Rows from a 3D scene dataset
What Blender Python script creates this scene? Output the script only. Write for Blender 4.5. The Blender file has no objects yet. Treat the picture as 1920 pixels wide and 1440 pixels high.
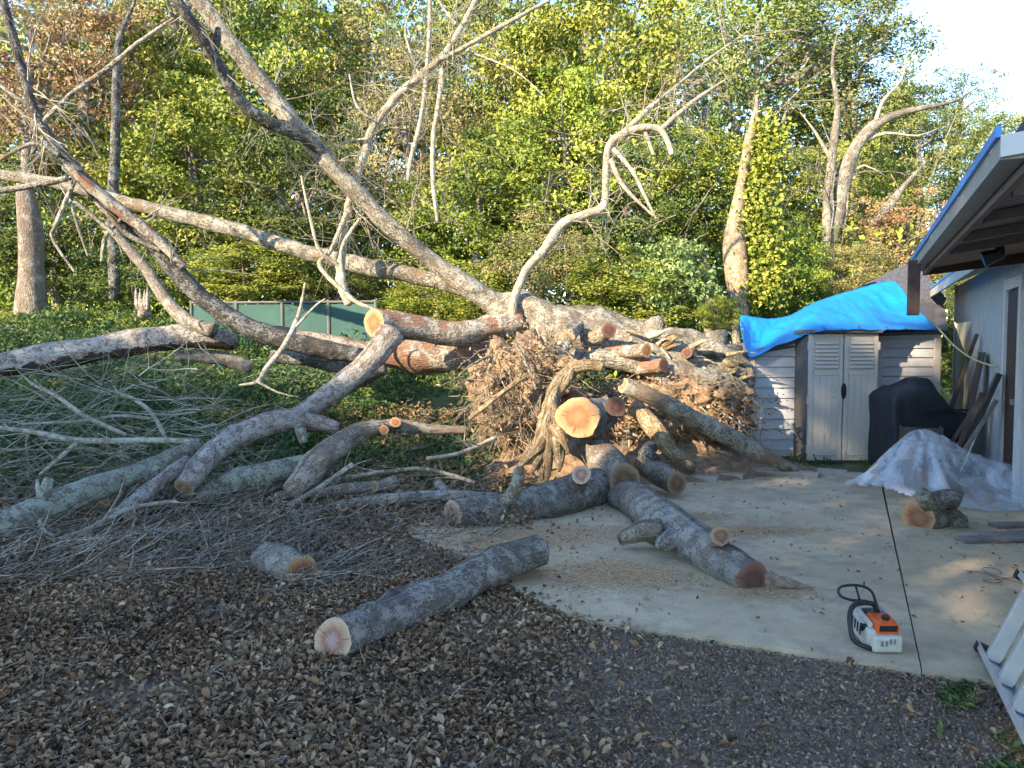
import bpy, bmesh, math, random
import numpy as np
from mathutils import Vector, noise
random.seed(7)
rng = np.random.default_rng(11)
scene = bpy.context.scene
COL = scene.collection

# ---------------------------------------------------------------- camera, sky, sun, exposure
FPX, CX, CY, EYE = 1423.0, 960.0, 720.0, 1.6          # focal length in photo pixels, eye height (m)
PITCH = math.atan(72 / FPX)
cam_d = bpy.data.cameras.new('camera')
cam = bpy.data.objects.new('camera', cam_d); COL.objects.link(cam); scene.camera = cam
cam_d.sensor_fit = 'HORIZONTAL'; cam_d.angle = 2 * math.atan(960 / FPX)
cam_d.clip_start = 0.05; cam_d.clip_end = 1500
cam.location = (0, 0, EYE); cam.rotation_euler = (math.pi / 2 - PITCH, 0, 0)

SUN_AZ, SUN_EL = math.radians(226), math.radians(24)   # azimuth clockwise from +Y: sun is behind the viewer, to the left
SUN_DIR = Vector((math.sin(SUN_AZ) * math.cos(SUN_EL), math.cos(SUN_AZ) * math.cos(SUN_EL), math.sin(SUN_EL)))
world = bpy.data.worlds.new('World'); scene.world = world; world.use_nodes = True
wn = world.node_tree
sky = wn.nodes.new('ShaderNodeTexSky'); sky.sky_type = 'NISHITA'; sky.sun_disc = False
sky.sun_elevation = SUN_EL; sky.sun_rotation = SUN_AZ
sky.air_density = 0.85; sky.dust_density = 0.0; sky.ozone_density = 1.8
wn.links.new(sky.outputs[0], wn.nodes['Background'].inputs[0])
wn.nodes['Background'].inputs[1].default_value = 0.12
sun_d = bpy.data.lights.new('sun', 'SUN'); sun_d.energy = 3.0; sun_d.angle = math.radians(0.5); sun_d.color = (1.0, 0.82, 0.58)
sun = bpy.data.objects.new('sun', sun_d); COL.objects.link(sun)
sun.rotation_euler = SUN_DIR.to_track_quat('Z', 'Y').to_euler(); sun.location = (-20, -20, 20)
vs = scene.view_settings
vs.view_transform = 'Standard'; vs.look = 'None'; vs.gamma = 1; vs.use_curve_mapping = False; vs.exposure = 2.5
scene.render.engine = 'CYCLES'
cy = scene.cycles
cy.use_denoising = True; cy.max_bounces = 6; cy.diffuse_bounces = 3; cy.glossy_bounces = 2; cy.transmission_bounces = 4
cy.transparent_max_bounces = 8; cy.use_adaptive_sampling = True; cy.adaptive_threshold = 0.015
cy.caustics_reflective = False; cy.caustics_refractive = False

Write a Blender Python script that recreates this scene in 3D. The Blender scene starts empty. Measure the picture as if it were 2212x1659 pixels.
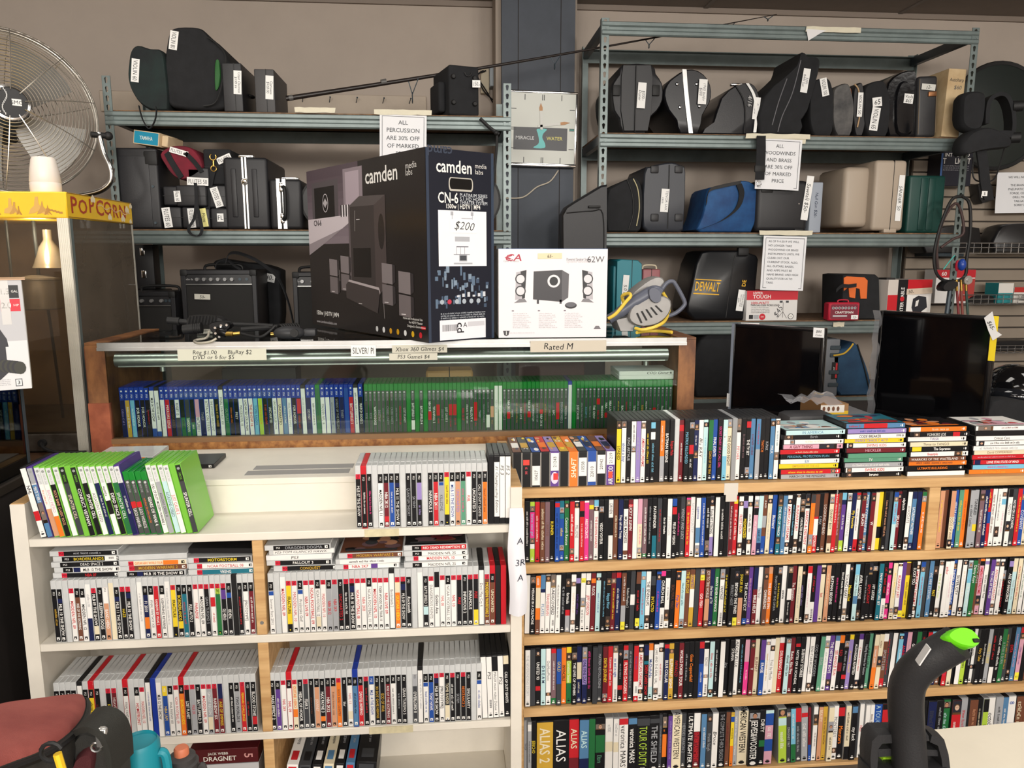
import bpy, bmesh, math, random
from mathutils import Vector, Matrix, Euler
random.seed(7)
S = bpy.context.scene
COL = S.collection
R = math.radians
PI = math.pi

# ---------------------------------------------------------------- camera
FPX, YAW, PITCH, CAMZ = 1660.0, 5.0, 9.4, 1.60
cam_data = bpy.data.cameras.new('camera')
cam_data.sensor_width = 36.0
cam_data.lens = FPX / 2212.0 * 36.0
cam_data.clip_start = 0.05
cam = bpy.data.objects.new('camera', cam_data)
cam.location = (0, 0, CAMZ)
cam.rotation_euler = (R(90 - PITCH), 0, R(-YAW))
COL.objects.link(cam)
S.camera = cam

# ---------------------------------------------------------------- exposure, world, lights
S.view_settings.view_transform = 'Standard'
S.view_settings.look = 'None'
S.view_settings.gamma = 1.0
S.view_settings.use_curve_mapping = False
S.view_settings.exposure = 0.14
world = bpy.data.worlds.new('overcast_sky')
S.world = world
world.use_nodes = True
world.node_tree.nodes['Background'].inputs[0].default_value = (0.93, 0.96, 1.0, 1)
world.node_tree.nodes['Background'].inputs[1].default_value = 2.0

CEIL = 3.07                       # ceiling height
WALLY = 4.80                      # back wall
def troffer_light(x, y, power, sx=1.2, sy=0.5, col=(1.0, 0.95, 0.88)):
    l = bpy.data.lights.new('fluorescent_light', 'AREA')
    l.shape = 'RECTANGLE'; l.size = sx; l.size_y = sy
    l.energy = power; l.color = col
    o = bpy.data.objects.new('fluorescent_light', l); o.location = (x, y, CEIL - 0.035); COL.objects.link(o)
def strip_light(x, y, power, col=(1.0, 0.95, 0.88)):
    l = bpy.data.lights.new('strip_light', 'POINT')      # bare tubes on the ceiling further back in the shop: light to all sides
    l.energy = power; l.color = col; l.shadow_soft_size = 0.35
    o = bpy.data.objects.new('strip_light', l); o.location = (x, y, CEIL - 0.36); COL.objects.link(o)
LAMPS = [(-1.7, 0.75, 9), (0.3, 0.75, 10), (2.3, 0.75, 9), (-1.2, 2.6, 11), (0.9, 2.6, 11), (3.2, 2.6, 11)]
STRIPS = [(-1.8, -2.0, 120), (0.6, -2.0, 130), (3.0, -2.0, 120), (-1.8, -5.0, 240), (0.6, -5.0, 240), (3.0, -5.0, 240), (-1.8, -8.0, 240), (0.6, -8.0, 240), (3.0, -8.0, 240)]
for q in LAMPS: troffer_light(*q)
for q in STRIPS: strip_light(*q)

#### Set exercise
Repeat exactly the lines from the start of the entries down to the line with "cam.location = (0, 0, EYE);", keeping both ends but none of the pictures.

#### Response below
What Blender Python script creates this scene? Output the script only. Write for Blender 4.5. The Blender file has no objects yet. Treat the picture as 1920 pixels wide and 1440 pixels high.
import bpy, bmesh, math, random
import numpy as np
from mathutils import Vector, noise
random.seed(7)
rng = np.random.default_rng(11)
scene = bpy.context.scene
COL = scene.collection

# ---------------------------------------------------------------- camera, sky, sun, exposure
FPX, CX, CY, EYE = 1423.0, 960.0, 720.0, 1.6          # focal length in photo pixels, eye height (m)
PITCH = math.atan(72 / FPX)
cam_d = bpy.data.cameras.new('camera')
cam = bpy.data.objects.new('camera', cam_d); COL.objects.link(cam); scene.camera = cam
cam_d.sensor_fit = 'HORIZONTAL'; cam_d.angle = 2 * math.atan(960 / FPX)
cam_d.clip_start = 0.05; cam_d.clip_end = 1500
cam.location = (0, 0, EYE); cam.rotation_euler = (math.pi / 2 - PITCH, 0, 0)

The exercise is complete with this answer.